I want a great deal for my children. Of course I want them to be happy. It would be nice if they had good feelings about their parents. But more than these, I want them to grow up to be competent, contributing, independent adults. Problem solving is the heart of autonomy. Self-respect and confidence are its offspring. This is the core of what I believe as a parent and as a teacher. My prime directive is: Do nothing that undercuts the independence of the child. Or put in the positive: do everything possible to foster the child’s ability to be self-reliant.
How do our children learn that they have power? What is the nature of that power? Too often, we see children manipulating adults, often their parents or teachers. Screams of, “I hate you!” or “You don’t love me” are a kind of emotional blackmail and kids learn its effectiveness. Shows of helplessness, tears, and tantrums frequently succeed in getting children out of challenging situations. What have we taught them?
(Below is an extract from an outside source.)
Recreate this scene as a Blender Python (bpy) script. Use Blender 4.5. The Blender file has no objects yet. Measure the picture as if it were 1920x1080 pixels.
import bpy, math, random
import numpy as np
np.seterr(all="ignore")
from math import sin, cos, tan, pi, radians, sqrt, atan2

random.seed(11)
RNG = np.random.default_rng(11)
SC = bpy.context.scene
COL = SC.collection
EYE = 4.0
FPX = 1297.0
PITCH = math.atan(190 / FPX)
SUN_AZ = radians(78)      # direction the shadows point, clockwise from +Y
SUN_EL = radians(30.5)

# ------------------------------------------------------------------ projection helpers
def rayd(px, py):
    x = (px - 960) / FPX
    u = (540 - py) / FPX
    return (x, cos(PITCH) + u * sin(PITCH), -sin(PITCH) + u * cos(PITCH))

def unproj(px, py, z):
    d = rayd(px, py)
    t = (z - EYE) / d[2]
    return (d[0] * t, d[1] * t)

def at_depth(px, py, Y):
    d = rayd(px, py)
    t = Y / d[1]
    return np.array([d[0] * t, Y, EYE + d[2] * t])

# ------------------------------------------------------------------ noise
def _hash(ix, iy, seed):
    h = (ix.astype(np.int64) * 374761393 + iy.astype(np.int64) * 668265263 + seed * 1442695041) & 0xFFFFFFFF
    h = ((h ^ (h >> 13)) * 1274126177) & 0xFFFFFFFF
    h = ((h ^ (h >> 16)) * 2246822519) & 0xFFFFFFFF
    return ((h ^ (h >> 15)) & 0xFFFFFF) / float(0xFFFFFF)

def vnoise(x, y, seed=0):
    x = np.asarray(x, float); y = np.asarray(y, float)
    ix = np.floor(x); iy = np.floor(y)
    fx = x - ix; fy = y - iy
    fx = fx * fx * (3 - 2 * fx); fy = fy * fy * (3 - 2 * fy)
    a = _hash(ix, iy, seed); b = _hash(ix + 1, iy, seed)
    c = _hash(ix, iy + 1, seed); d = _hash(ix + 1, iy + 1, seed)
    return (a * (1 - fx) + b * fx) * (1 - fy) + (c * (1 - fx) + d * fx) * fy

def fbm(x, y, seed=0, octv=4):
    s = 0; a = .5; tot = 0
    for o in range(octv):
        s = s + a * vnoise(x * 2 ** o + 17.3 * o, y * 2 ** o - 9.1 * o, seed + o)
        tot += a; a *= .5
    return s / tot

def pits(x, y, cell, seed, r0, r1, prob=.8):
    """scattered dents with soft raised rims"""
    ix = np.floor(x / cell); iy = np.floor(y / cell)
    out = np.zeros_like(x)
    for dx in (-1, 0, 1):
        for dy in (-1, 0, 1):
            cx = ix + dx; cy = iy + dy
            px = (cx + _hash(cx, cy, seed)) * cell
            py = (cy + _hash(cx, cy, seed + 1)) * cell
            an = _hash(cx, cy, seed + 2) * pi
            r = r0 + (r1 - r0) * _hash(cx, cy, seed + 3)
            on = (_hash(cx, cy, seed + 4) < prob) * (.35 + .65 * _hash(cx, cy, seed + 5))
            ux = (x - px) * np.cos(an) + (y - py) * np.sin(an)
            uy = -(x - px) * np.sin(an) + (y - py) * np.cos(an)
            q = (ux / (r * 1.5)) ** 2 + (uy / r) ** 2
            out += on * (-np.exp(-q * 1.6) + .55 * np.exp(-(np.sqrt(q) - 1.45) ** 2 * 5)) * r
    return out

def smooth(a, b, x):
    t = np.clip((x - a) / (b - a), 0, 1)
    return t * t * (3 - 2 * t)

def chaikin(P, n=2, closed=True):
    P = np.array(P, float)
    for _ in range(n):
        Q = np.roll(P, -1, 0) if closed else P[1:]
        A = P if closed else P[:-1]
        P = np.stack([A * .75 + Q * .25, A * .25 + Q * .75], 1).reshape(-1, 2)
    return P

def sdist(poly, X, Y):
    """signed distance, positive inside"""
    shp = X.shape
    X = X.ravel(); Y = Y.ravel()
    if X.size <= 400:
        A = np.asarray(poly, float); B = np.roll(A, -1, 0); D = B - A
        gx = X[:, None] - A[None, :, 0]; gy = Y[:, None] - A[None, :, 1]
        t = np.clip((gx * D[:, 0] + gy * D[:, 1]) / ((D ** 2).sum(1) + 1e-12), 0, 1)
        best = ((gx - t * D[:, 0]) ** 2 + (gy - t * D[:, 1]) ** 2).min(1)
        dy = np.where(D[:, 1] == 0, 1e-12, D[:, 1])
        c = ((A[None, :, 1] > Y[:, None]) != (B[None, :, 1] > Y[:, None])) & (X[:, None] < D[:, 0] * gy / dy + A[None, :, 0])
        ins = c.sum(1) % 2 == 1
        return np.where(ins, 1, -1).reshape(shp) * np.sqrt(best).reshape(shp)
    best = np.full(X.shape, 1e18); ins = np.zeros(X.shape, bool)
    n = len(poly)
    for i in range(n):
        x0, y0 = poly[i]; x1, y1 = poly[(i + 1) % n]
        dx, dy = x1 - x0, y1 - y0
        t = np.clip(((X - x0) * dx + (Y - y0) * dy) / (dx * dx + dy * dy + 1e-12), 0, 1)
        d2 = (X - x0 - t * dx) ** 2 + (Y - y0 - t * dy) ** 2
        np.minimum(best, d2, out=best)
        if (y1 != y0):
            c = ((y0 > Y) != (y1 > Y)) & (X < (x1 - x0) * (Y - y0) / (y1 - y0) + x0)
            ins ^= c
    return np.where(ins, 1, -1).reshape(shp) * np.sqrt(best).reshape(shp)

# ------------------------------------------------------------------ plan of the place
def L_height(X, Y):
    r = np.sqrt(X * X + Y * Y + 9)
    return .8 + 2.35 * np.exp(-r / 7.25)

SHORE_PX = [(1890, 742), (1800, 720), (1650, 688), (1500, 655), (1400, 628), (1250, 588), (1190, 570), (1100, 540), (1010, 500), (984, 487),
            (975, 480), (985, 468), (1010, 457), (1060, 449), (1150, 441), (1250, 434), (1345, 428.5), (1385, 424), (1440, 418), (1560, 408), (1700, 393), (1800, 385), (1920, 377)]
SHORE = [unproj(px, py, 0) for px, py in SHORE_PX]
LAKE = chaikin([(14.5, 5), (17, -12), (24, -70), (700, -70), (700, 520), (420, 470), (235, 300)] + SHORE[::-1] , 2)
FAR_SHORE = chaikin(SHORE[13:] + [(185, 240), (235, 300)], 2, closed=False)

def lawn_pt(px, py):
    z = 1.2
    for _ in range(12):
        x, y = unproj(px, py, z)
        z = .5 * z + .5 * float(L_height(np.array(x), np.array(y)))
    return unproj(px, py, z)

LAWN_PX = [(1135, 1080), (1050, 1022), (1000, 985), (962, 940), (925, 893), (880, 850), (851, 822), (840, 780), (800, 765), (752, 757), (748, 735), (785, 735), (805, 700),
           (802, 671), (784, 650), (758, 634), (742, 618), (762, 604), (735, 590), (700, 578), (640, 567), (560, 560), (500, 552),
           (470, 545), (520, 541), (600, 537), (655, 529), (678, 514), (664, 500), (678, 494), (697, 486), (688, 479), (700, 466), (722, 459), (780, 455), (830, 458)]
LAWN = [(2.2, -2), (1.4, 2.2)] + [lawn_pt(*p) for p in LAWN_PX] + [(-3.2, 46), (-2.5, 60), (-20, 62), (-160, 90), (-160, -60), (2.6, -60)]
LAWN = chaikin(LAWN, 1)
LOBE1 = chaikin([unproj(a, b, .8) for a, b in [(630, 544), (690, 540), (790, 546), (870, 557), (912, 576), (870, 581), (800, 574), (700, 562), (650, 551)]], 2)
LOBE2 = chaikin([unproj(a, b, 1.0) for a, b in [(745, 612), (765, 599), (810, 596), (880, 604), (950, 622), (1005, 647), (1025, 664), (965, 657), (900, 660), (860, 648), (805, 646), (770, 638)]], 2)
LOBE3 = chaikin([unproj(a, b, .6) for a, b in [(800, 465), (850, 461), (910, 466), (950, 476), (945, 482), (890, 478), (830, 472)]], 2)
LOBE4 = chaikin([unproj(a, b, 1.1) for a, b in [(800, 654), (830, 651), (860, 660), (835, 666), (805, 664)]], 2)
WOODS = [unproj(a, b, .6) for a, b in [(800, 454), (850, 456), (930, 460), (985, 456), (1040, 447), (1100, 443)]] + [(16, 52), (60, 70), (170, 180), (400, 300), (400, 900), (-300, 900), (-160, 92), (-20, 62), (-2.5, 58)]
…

Children learn that their power consists of manipulating us to use our power on their behalf; it must be begged, stolen or tricked from us. They do not have any power inherently. Is that what we want? Is that true? Is that good?
Where does self worth come from? It comes from competence! We may assist our children in solving problem and guide them to solutions, but when we do it for them, we are robbing them of the experience of learning how to problem solve.
Instead of doing the homework for my daughter, I asked her questions about it. I helped her find her own method of problem solving and her own solutions, which were not the ones I would have chosen but they worked just the same. I helped her to figure out the steps instead of telling her what they were. It took some time and lots of patience, but the end result was a child who felt good that she met the challenge and could do it without daddy’s help the next time (which she did!).
We rationalize coming to our children’s rescue. They are so busy, the task is unreasonable, he is so stressed, it makes my life better and on and on. Underneath all of these excuses is that same set of parent centered values: it serves my needs, I want my child to like me, or perhaps it will make my child happier (at least in the short run). These are short sighted, selfish and superficial.
There are times when opening the child’s cake container is what a parent must do. I am not 100% consistent and almost every rule has an exception. However, it is the larger pattern that shapes our kids. Do they expect that, when they run into trouble, they will be bailed out? Do they take initiative and anticipate challenges that may be ahead of them? Do they rely on parental power or do they develop their own?
I quietly coached my son, “You tried that way of opening the box already. What is another way you might open it?” I encouraged him to see how other people had opened their boxes. I gave him time to be frustrated. Yes, he opened the box himself, although it felt like it took a year. Then, he looked up and said, “I can!”